The Iraqi leadership wants a roadmap which stipulates a time frame
within which sanctions will end. When UN Secretary General Kofi
Annan visited Baghdad in February to resolve a dispute over access
to presidential sites, the Iraqis were led to believe that the
Security Council would soon make a concrete proposal in this
regard. But this never happened. Instead, just before the last
quarterly review, UNSCOM claimed that Iraqi missile shards under
analysis at a US army lab had tested positive for traces of VX
nerve gas. Although laboratories in France and Switzerland said no
VX traces could be found, UNSCOM continues to claim that Iraq is
hiding something.

UNSCOM Deadline

There is a way peacefully to resolve the present stand-off and that
is for the UN to establish a deadline for UNSCOM to complete its
work. The Iraqis will certainly agree to provide unfettered access
to neutral, impartial teams during this period if they know that
sanctions will be lifted at the end provided nothing incriminating
is found. The Secretary General's envoy in Baghdad, Mr Prakash
Shah, would no doubt have conveyed to Mr Annan the gravity of the
situation in Iraq and the desperation of its leadership and people.

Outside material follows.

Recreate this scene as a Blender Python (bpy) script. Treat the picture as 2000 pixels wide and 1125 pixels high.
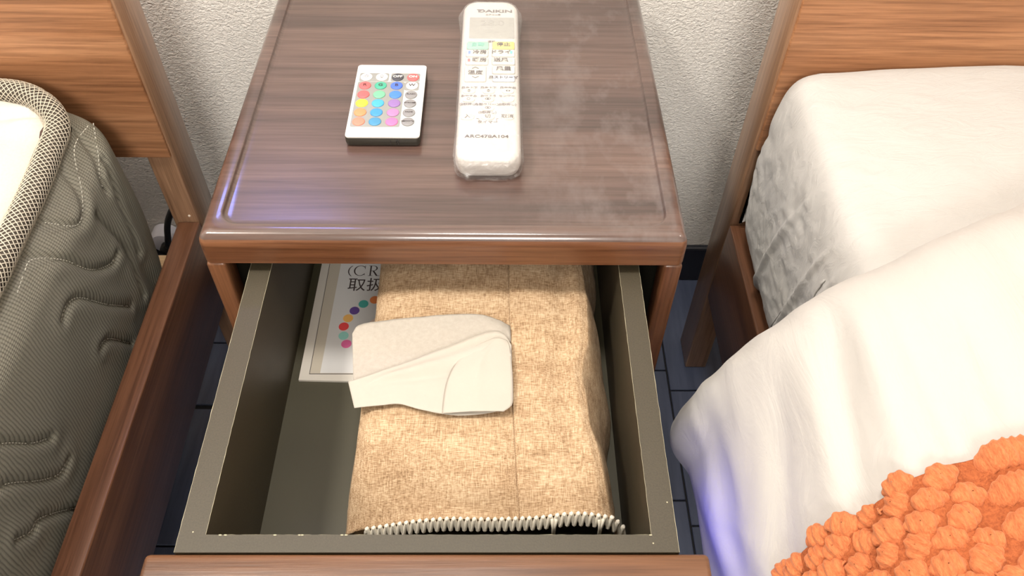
import bpy, bmesh, math, random
from mathutils import Vector, Matrix, noise
random.seed(7)
PI = math.pi
for o in list(bpy.data.objects): bpy.data.objects.remove(o)
COL = bpy.context.scene.collection
SC = bpy.context.scene

# ------------------------------------------------------------------ camera
RT = Vector((0.99969, -0.00652, 0.01544)); UP = Vector((-0.0048, 0.7649, 0.6441)); 
FW = UP.cross(RT).normalized(); RT = FW.cross(UP).normalized(); UP = RT.cross(FW).normalized()
F = 1588.73; EYE = Vector((0, 0, 0.965))
cd = bpy.data.cameras.new('camera'); cam = bpy.data.objects.new('camera', cd); COL.objects.link(cam)
cd.sensor_width = 36; cd.lens = F/2000*36; cd.clip_start = 0.01
cam.matrix_world = Matrix(((RT.x, UP.x, -FW.x, EYE.x), (RT.y, UP.y, -FW.y, EYE.y), (RT.z, UP.z, -FW.z, EYE.z), (0, 0, 0, 1)))
SC.camera = cam
SC.view_settings.view_transform = 'Standard'; SC.view_settings.look = 'None'
SC.view_settings.exposure = 0.24; SC.view_settings.gamma = 1; SC.view_settings.use_curve_mapping = False

def onz(px, py, z):
    """where a measured point of the photograph lies on a level surface at height z"""
    d = RT*((px-1000)/F) - UP*((py-562.5)/F) + FW
    return EYE + d*((z-EYE.z)/d.z)

# ------------------------------------------------------------------ light
w = bpy.data.worlds.new('world'); SC.world = w; w.use_nodes = True
w.node_tree.nodes['Background'].inputs[0].default_value = (1.0, 0.88, 0.76, 1)
w.node_tree.nodes['Background'].inputs[1].default_value = 0.3
def area(name, loc, target, size, power, col, shape='DISK'):
    l = bpy.data.lights.new(name, 'AREA'); l.shape = shape; l.size = size; l.energy = power; l.color = col
    o = bpy.data.objects.new(name, l); COL.objects.link(o); o.location = loc
    o.rotation_euler = (Vector(target)-Vector(loc)).to_track_quat('-Z', 'Y').to_euler(); return o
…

US bombardment -- without the sanction of the UN Security Council,
or even the cover of morality or good sense -- will only cause
further suffering and hardship. It must be averted at all cost. Mr
Annan has a duty to intervene. He should travel to Baghdad once
again and strive for a peaceful solution. As for France, Russia and
China, the moment has come for them to prove how serious they are
when they say they are in favour of a multipolar world.